The US-based brokerage has upgraded the Indian market from ‘marketweight’ to ‘overweight (OW)’.  Goldman Sachs had downgraded the Indian markets in September citing rich valuations amid macro, earnings and political risks.

“We raise it back to OW given sharp underperformance in January and February, better December quarter earnings and a pick-up in FII positioning from lows amid rising market expectations of a potentially stable govt,” Goldman Sachs said in a note authored by analysts Sunil Koul and Timothy Moe.

Foreign institutional investors (FIIs) have pumped in $5.5 billion into Indian markets in the past one month, triggering a sharp rebound in the market.

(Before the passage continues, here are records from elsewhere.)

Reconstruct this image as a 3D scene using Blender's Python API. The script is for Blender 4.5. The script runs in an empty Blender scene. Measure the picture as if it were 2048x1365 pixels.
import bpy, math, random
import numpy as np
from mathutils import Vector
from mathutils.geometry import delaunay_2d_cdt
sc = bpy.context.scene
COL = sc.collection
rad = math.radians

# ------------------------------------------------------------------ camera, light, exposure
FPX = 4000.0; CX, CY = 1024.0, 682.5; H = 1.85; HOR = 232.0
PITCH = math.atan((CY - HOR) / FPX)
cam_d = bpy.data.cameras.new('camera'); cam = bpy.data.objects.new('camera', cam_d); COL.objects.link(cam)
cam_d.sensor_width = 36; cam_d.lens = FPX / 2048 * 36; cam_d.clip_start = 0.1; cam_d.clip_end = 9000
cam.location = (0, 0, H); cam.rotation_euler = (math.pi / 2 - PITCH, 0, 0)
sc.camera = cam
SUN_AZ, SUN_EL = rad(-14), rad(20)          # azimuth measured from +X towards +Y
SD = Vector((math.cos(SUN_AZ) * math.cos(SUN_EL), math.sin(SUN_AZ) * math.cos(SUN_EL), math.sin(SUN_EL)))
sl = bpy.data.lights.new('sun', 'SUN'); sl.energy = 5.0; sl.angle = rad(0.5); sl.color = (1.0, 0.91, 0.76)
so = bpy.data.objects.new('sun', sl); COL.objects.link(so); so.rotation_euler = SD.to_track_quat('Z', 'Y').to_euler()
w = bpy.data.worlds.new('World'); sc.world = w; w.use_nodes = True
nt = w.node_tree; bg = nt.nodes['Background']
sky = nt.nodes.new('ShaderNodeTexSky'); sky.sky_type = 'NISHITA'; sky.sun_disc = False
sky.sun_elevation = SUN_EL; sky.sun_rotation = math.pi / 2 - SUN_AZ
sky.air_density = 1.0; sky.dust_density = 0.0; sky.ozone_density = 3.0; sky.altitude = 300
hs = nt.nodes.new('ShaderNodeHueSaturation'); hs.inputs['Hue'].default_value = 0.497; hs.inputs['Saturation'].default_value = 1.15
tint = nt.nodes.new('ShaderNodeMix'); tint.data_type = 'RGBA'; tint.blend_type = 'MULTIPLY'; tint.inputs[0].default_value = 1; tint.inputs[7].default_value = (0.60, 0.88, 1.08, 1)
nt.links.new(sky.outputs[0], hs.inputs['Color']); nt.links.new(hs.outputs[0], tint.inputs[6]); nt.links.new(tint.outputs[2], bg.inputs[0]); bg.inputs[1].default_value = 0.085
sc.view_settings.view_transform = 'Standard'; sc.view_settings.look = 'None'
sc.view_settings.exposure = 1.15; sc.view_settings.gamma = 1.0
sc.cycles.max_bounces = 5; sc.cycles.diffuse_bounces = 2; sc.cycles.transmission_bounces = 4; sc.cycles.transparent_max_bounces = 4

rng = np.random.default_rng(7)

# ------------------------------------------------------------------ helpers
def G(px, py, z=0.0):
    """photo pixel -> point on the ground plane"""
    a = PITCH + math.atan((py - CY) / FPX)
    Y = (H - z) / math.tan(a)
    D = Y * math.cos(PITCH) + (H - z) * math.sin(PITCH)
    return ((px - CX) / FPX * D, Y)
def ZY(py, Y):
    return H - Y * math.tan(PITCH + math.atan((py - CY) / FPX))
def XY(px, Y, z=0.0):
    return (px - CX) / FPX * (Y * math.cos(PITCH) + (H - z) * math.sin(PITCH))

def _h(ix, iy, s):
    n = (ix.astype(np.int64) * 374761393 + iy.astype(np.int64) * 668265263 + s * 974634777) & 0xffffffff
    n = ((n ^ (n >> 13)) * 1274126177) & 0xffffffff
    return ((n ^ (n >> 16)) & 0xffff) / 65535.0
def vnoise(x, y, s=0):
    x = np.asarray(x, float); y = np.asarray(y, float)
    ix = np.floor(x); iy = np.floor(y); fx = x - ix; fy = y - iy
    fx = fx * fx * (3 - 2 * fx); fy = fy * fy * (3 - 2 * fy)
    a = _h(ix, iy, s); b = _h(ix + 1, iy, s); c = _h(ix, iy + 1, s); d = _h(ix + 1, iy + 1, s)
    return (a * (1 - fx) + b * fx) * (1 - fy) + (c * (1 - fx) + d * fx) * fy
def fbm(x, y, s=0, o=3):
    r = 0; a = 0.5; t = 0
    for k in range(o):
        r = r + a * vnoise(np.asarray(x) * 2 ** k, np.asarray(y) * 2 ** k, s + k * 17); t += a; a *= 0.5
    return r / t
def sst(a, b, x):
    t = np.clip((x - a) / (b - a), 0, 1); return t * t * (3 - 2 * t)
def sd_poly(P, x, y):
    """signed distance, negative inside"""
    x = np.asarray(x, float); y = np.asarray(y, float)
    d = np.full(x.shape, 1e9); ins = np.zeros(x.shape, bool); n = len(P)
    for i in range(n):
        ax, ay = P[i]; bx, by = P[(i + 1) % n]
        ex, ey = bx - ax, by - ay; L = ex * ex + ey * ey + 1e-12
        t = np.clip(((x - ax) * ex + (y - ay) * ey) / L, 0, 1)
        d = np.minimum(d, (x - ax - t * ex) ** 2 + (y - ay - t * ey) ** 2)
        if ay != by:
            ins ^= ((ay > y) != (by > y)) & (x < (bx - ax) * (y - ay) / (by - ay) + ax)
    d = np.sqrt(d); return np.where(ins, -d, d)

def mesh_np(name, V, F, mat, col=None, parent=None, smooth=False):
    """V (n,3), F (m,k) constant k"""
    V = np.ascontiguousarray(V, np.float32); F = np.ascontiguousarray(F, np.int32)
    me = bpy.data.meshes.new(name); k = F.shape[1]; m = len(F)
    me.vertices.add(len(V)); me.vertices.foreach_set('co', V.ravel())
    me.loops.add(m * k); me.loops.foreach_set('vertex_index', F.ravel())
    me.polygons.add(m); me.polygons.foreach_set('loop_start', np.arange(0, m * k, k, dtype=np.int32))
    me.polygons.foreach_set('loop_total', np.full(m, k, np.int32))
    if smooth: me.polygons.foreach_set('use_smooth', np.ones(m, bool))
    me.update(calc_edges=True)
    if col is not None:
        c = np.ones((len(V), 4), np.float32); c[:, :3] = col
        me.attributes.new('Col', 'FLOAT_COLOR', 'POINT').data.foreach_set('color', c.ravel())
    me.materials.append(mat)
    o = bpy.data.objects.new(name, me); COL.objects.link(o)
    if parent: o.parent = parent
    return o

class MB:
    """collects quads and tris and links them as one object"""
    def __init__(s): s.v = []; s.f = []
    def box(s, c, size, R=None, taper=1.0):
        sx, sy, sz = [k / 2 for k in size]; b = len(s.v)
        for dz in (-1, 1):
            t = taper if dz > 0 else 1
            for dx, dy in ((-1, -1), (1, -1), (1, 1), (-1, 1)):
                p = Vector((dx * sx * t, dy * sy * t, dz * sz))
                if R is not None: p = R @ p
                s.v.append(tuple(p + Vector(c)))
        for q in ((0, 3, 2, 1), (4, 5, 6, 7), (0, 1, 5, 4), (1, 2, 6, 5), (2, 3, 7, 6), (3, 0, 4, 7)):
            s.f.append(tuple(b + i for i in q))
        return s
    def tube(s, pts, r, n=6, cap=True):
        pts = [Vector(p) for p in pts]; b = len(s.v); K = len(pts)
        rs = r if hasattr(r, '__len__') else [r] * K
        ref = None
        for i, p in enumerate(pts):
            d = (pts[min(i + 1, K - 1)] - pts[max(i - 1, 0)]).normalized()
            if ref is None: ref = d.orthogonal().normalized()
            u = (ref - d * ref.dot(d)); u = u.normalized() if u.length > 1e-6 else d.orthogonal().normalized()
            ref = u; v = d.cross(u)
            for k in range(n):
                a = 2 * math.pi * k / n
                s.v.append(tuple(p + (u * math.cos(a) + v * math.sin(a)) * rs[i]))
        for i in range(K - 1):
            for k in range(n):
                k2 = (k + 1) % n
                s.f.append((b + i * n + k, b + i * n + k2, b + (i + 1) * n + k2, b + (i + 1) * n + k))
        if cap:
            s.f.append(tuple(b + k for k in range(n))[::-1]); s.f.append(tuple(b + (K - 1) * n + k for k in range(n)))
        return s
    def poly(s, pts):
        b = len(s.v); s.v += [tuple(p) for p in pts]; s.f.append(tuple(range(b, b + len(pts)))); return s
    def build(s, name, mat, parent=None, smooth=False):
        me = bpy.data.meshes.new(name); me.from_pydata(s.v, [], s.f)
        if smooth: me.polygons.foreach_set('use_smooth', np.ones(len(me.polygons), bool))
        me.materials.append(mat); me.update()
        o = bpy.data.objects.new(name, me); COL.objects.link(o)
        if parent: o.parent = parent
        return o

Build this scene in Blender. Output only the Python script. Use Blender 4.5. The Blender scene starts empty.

The flows have come after “expectations of a potentially stable government have risen in recent weeks”, says Goldman Sachs, terming the latest rally in the market as “catch-up pre-election rally.”


“The Nifty has rallied in five out of the past six general elections since 1996 with average returns of 13 per cent and five per cent returns in 3-month and 1-month (respectively) before the election results,” it observes.

Goldman Sachs says corporate earnings growth in India will be 16 per cent this year— the “highest in the region.”

The brokerage has arrived at the target of 12,500 by assigning a price-to-earnings (P/E) multiple of 18 times.


“Current domestic macro and market set-up looks better on most metrics compared to 2014 rally but current starting point for valuations is higher. At 18x P/E, current P/E looks ‘fair’ relative to the macro backdrop, but we see potential for valuation overshoot in the near term. Combining our implied cost of equity models, relative P/E premium and earnings/bond yield gap analysis, we estimate an average 10 per cent P/E ‘overshoot’ if valuation metrics go to the extremes during 2014/15,” it says.

In sectoral terms, Goldman Sachs favor banks and domestic cyclicals over exporters and defensives. “We recommend short-dated Nifty calls, value cyclicals and oversold quality mid-caps to participate in the current rally,” it says.